- Records to process
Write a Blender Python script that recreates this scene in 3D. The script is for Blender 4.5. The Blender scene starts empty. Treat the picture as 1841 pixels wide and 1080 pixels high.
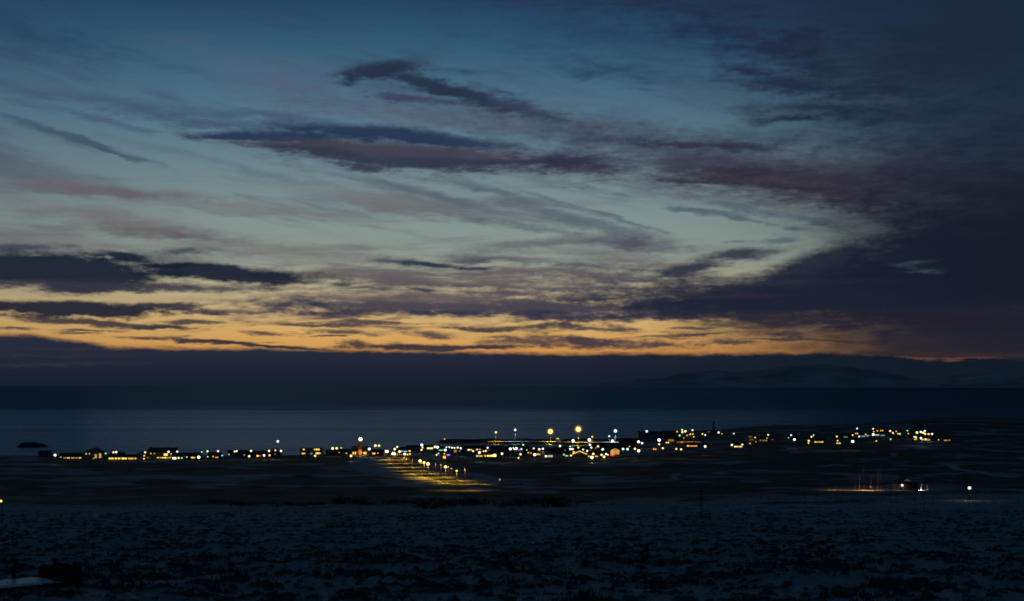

--

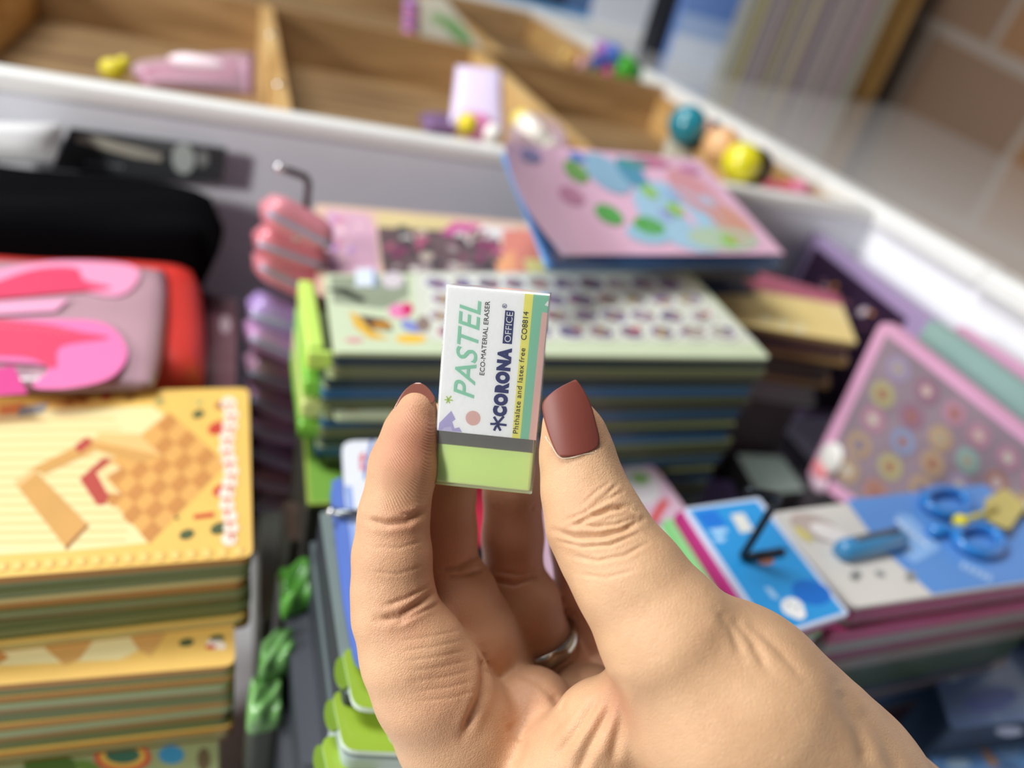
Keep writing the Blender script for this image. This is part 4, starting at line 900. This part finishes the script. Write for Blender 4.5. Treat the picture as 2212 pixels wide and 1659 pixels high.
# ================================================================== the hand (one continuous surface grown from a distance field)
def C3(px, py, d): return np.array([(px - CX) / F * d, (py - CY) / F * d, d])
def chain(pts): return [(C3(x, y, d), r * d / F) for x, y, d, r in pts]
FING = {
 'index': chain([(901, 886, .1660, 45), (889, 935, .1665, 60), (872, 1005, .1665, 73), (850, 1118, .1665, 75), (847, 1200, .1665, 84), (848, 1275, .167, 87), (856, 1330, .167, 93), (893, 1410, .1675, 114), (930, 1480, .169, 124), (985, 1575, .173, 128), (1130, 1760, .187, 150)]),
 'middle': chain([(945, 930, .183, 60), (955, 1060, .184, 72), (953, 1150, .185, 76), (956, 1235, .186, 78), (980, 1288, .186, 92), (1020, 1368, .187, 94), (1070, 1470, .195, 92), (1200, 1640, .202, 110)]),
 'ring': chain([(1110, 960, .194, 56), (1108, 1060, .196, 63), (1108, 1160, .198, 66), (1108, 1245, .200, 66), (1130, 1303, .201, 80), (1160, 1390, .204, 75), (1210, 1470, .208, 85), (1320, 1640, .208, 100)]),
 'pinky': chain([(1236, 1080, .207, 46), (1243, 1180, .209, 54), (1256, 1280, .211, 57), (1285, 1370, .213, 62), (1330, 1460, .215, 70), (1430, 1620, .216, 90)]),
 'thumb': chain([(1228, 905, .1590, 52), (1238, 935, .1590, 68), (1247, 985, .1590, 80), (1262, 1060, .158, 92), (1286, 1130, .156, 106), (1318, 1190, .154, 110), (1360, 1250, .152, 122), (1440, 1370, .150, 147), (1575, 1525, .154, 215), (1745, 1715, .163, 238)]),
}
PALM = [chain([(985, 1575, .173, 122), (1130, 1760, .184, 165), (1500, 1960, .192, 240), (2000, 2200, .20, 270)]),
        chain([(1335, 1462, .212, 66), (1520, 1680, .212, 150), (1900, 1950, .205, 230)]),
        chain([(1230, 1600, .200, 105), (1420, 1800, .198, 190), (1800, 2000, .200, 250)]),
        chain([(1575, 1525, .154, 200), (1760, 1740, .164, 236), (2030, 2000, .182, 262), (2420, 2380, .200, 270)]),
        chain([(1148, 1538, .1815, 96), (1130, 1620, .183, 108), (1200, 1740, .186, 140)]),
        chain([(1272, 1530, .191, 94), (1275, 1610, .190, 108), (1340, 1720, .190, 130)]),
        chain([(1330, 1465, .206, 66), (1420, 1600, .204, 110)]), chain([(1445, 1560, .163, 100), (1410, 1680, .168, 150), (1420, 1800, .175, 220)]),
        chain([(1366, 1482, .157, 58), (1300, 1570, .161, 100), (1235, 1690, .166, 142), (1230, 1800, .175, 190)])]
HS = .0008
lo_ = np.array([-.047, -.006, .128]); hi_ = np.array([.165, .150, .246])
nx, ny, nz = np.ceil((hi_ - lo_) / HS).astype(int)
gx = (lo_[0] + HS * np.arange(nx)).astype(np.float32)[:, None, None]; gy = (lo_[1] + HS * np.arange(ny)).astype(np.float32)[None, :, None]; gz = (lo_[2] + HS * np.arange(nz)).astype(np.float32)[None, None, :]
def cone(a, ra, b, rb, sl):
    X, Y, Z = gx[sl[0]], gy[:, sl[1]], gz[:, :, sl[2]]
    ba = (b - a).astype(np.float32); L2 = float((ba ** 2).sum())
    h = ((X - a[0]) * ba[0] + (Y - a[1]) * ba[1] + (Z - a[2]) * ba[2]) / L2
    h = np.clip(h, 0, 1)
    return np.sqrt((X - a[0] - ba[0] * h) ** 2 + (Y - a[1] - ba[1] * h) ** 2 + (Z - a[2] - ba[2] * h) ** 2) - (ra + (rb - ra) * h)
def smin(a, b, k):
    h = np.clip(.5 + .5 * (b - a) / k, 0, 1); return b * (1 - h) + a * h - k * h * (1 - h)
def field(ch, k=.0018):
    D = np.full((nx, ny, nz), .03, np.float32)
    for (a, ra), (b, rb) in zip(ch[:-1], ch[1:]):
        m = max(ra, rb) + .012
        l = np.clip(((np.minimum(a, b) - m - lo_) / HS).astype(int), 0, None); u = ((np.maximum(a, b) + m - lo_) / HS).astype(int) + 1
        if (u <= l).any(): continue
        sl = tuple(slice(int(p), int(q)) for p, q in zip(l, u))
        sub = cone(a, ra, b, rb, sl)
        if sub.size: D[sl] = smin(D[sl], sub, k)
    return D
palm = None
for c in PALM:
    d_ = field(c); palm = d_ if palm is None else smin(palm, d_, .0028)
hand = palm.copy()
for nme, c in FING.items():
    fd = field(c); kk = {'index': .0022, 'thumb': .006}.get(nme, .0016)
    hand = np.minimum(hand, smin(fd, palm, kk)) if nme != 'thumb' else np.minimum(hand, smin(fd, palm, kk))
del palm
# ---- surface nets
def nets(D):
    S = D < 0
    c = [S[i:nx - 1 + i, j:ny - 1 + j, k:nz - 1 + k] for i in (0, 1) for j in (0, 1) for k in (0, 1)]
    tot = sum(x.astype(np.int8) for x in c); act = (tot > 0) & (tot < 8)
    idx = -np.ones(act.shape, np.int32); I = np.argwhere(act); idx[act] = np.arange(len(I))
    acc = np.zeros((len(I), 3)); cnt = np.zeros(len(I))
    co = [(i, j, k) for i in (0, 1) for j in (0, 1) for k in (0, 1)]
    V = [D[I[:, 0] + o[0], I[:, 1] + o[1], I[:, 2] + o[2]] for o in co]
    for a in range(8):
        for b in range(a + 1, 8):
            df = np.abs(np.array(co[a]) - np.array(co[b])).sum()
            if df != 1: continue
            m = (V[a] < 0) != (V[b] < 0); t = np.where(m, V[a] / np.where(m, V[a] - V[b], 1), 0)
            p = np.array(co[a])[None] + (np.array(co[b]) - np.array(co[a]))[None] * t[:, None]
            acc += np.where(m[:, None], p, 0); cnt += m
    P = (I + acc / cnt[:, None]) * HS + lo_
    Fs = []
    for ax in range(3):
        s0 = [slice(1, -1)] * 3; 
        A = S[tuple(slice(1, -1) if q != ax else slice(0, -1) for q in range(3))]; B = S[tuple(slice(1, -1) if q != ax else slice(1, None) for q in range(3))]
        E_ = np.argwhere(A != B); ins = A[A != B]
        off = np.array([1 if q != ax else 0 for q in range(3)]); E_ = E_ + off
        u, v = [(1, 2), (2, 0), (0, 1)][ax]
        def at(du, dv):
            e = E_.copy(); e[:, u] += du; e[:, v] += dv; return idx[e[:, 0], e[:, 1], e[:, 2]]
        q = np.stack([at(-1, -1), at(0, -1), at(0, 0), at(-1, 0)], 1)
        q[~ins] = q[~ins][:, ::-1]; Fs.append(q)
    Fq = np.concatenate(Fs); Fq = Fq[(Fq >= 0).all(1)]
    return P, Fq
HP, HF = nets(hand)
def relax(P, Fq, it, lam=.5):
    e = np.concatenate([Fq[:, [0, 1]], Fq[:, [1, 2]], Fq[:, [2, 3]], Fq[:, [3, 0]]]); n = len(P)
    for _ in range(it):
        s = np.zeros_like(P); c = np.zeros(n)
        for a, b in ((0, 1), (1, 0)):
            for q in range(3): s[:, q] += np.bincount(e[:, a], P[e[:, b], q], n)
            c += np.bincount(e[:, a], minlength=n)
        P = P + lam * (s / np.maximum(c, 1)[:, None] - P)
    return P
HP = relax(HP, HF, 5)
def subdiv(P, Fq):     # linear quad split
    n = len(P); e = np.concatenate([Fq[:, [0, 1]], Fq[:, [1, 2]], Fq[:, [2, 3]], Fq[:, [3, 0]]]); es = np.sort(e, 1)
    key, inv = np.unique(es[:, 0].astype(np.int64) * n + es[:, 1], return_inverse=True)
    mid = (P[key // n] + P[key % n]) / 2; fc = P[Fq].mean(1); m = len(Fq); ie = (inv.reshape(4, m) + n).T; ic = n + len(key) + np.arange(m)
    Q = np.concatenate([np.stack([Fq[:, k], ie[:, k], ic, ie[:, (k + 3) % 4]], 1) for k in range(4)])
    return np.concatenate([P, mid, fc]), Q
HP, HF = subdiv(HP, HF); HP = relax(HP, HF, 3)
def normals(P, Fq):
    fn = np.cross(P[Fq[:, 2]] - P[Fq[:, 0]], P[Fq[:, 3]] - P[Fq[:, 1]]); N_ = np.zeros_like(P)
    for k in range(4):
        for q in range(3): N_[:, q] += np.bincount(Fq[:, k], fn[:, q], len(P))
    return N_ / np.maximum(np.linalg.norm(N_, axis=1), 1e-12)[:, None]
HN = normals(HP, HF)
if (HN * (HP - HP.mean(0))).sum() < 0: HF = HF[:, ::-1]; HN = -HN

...

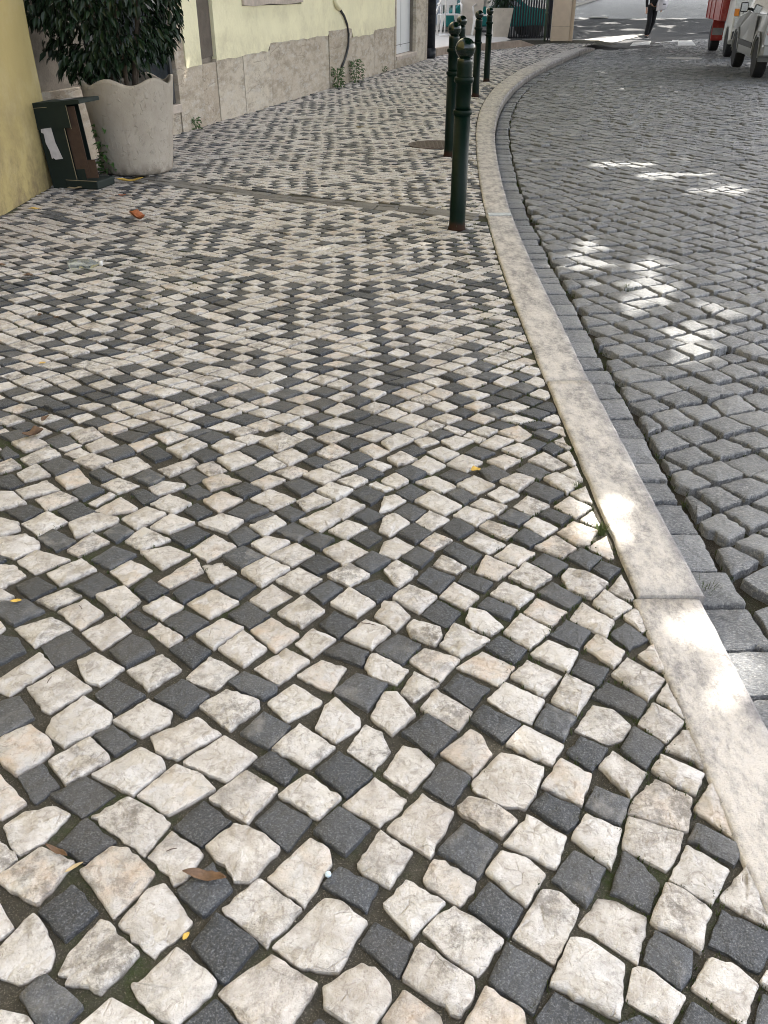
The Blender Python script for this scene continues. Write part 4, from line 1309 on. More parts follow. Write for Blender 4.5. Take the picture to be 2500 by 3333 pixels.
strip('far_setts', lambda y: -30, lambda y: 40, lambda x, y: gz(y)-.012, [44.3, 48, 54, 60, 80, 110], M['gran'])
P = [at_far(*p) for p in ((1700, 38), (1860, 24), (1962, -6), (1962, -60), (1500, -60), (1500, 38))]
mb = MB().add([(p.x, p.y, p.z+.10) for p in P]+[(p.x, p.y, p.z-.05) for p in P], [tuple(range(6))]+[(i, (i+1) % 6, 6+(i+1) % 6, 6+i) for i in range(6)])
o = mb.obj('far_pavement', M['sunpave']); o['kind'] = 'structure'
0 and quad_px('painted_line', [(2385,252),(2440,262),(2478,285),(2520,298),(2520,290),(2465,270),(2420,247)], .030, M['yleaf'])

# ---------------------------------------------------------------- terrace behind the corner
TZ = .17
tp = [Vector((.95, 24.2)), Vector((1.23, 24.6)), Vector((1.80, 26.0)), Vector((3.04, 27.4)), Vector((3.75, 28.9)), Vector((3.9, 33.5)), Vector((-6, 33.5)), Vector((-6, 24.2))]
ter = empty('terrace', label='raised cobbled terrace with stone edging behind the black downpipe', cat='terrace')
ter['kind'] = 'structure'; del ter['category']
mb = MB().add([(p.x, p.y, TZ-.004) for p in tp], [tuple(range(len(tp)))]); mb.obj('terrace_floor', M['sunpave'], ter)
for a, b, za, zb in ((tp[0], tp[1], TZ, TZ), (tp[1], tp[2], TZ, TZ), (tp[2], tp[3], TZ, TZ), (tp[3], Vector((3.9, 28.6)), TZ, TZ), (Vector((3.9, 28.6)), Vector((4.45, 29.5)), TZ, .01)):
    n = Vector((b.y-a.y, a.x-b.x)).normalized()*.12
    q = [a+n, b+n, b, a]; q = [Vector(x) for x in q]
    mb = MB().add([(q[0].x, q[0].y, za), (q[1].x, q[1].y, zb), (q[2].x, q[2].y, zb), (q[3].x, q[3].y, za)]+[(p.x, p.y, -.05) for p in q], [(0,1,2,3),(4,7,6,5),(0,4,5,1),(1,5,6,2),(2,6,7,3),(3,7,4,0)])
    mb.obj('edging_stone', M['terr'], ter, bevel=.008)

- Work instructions
Transcribe the records above exactly, beginning at the line that contains "The Blender Python" and ending with the line that contains "mb.obj('edging_stone', M['terr'], ter, bevel=.008)", both included, and nothing else.

- Full output
The Blender Python script for this scene continues. Write part 4, from line 1309 on. More parts follow. Write for Blender 4.5. Take the picture to be 2500 by 3333 pixels.
strip('far_setts', lambda y: -30, lambda y: 40, lambda x, y: gz(y)-.012, [44.3, 48, 54, 60, 80, 110], M['gran'])
P = [at_far(*p) for p in ((1700, 38), (1860, 24), (1962, -6), (1962, -60), (1500, -60), (1500, 38))]
mb = MB().add([(p.x, p.y, p.z+.10) for p in P]+[(p.x, p.y, p.z-.05) for p in P], [tuple(range(6))]+[(i, (i+1) % 6, 6+(i+1) % 6, 6+i) for i in range(6)])
o = mb.obj('far_pavement', M['sunpave']); o['kind'] = 'structure'
0 and quad_px('painted_line', [(2385,252),(2440,262),(2478,285),(2520,298),(2520,290),(2465,270),(2420,247)], .030, M['yleaf'])

# ---------------------------------------------------------------- terrace behind the corner
TZ = .17
tp = [Vector((.95, 24.2)), Vector((1.23, 24.6)), Vector((1.80, 26.0)), Vector((3.04, 27.4)), Vector((3.75, 28.9)), Vector((3.9, 33.5)), Vector((-6, 33.5)), Vector((-6, 24.2))]
ter = empty('terrace', label='raised cobbled terrace with stone edging behind the black downpipe', cat='terrace')
ter['kind'] = 'structure'; del ter['category']
mb = MB().add([(p.x, p.y, TZ-.004) for p in tp], [tuple(range(len(tp)))]); mb.obj('terrace_floor', M['sunpave'], ter)
for a, b, za, zb in ((tp[0], tp[1], TZ, TZ), (tp[1], tp[2], TZ, TZ), (tp[2], tp[3], TZ, TZ), (tp[3], Vector((3.9, 28.6)), TZ, TZ), (Vector((3.9, 28.6)), Vector((4.45, 29.5)), TZ, .01)):
    n = Vector((b.y-a.y, a.x-b.x)).normalized()*.12
    q = [a+n, b+n, b, a]; q = [Vector(x) for x in q]
    mb = MB().add([(q[0].x, q[0].y, za), (q[1].x, q[1].y, zb), (q[2].x, q[2].y, zb), (q[3].x, q[3].y, za)]+[(p.x, p.y, -.05) for p in q], [(0,1,2,3),(4,7,6,5),(0,4,5,1),(1,5,6,2),(2,6,7,3),(3,7,4,0)])
    mb.obj('edging_stone', M['terr'], ter, bevel=.008)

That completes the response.